Like today - driving to work on a plain ole normal Thursday morning. A brief thought of Valentine’s Day was all it took to make me think of you. I glanced down at your handwriting on my wrist and smiled - and quickly melted into a puddle of tears that were hard to overcome.
I thought after 11 years, it would get easier, less emotional, but I think it’s the opposite - now I just desperately grasp at any reminder or memory of the time we did get. Every year seems to carry more weight and more complicated emotions than the one before.
I can picture it all - the exact place I was in when I got the phone call, the drive up to Osborn that evening to see you, and the sleepless night that followed.
I’ve really never *not* thought of you. I still wear your red t-shirt to bed more nights than not. It’s been 11 years but sometimes I swear I can still feel you here.

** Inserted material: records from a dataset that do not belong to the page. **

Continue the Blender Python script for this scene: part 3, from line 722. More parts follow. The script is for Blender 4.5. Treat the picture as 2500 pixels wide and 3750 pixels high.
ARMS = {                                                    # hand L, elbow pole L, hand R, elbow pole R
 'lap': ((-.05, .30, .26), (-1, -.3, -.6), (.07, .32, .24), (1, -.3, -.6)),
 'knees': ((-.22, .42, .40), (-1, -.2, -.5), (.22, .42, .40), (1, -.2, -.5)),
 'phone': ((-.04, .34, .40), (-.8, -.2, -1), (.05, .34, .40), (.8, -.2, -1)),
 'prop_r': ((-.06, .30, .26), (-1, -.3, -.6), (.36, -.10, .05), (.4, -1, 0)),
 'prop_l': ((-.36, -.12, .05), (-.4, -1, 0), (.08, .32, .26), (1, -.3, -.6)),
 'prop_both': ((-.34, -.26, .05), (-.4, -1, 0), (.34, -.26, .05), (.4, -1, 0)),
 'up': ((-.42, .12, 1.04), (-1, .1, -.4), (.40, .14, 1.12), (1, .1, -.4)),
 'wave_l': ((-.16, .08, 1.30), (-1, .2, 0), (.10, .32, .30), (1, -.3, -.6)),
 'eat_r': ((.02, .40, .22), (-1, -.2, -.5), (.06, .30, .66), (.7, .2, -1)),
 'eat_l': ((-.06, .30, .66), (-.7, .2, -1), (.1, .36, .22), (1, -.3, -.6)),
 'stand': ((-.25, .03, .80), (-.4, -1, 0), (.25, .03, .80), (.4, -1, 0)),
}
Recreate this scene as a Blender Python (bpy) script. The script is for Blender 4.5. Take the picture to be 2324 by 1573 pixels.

A lot of things remind me of you - like drinking coffee, seeing ride-on lawn mowers, and anything Swedish. I have your signature embedded in my skin and your memory implanted in my brain - but my soul still longs for more.
You loved Jesus and you loved His people so intentionally and SO well. I have an entire box of cards from you - from Halloween to Easter and everything in between, you never passed up on an opportunity to send well wishes & love (and probably a 5 dollar bill!), even when we couldn’t be together.
So it was fitting, then, that after you died on February 13, we found a signed and sealed Valentine’s Day card all ready to go on your kitchen counter - one last reminder of how thoughtful you were and how much you loved - well, love.
It is impossible to fathom that someday I will realize I’ve lived as many years without you as the 16 we spent together. It’s hard not to be bitter that I lost you so young. I thought I was grown up at the time but gosh, how much of life I’ve lived wishing I could pick up the phone and call you or sit on your lap and hear you say “what’s up little squirt?!” one more time.
I wonder what you’d think of this adult life I’ve made for myself. Your friends all told me you were so excited to watch me graduate high school & spent a lot of time talking about staying in Arizona to be there for the occasion. I know you were proud of me then, I can’t imagine what you’d say now, if I could tell you everything. Like the fact that I now work in an emergency room just down the street from the one where you spent your last day. It warms my heart to wonder if some of my now coworkers were there that day with you in the trauma bay - I like to think that they were.
I want to hate Valentine’s Day for opening my scars every year, but I’m trying to be thankful for any reason to feel closer to you. Happy Valentine’s Day, Morfar.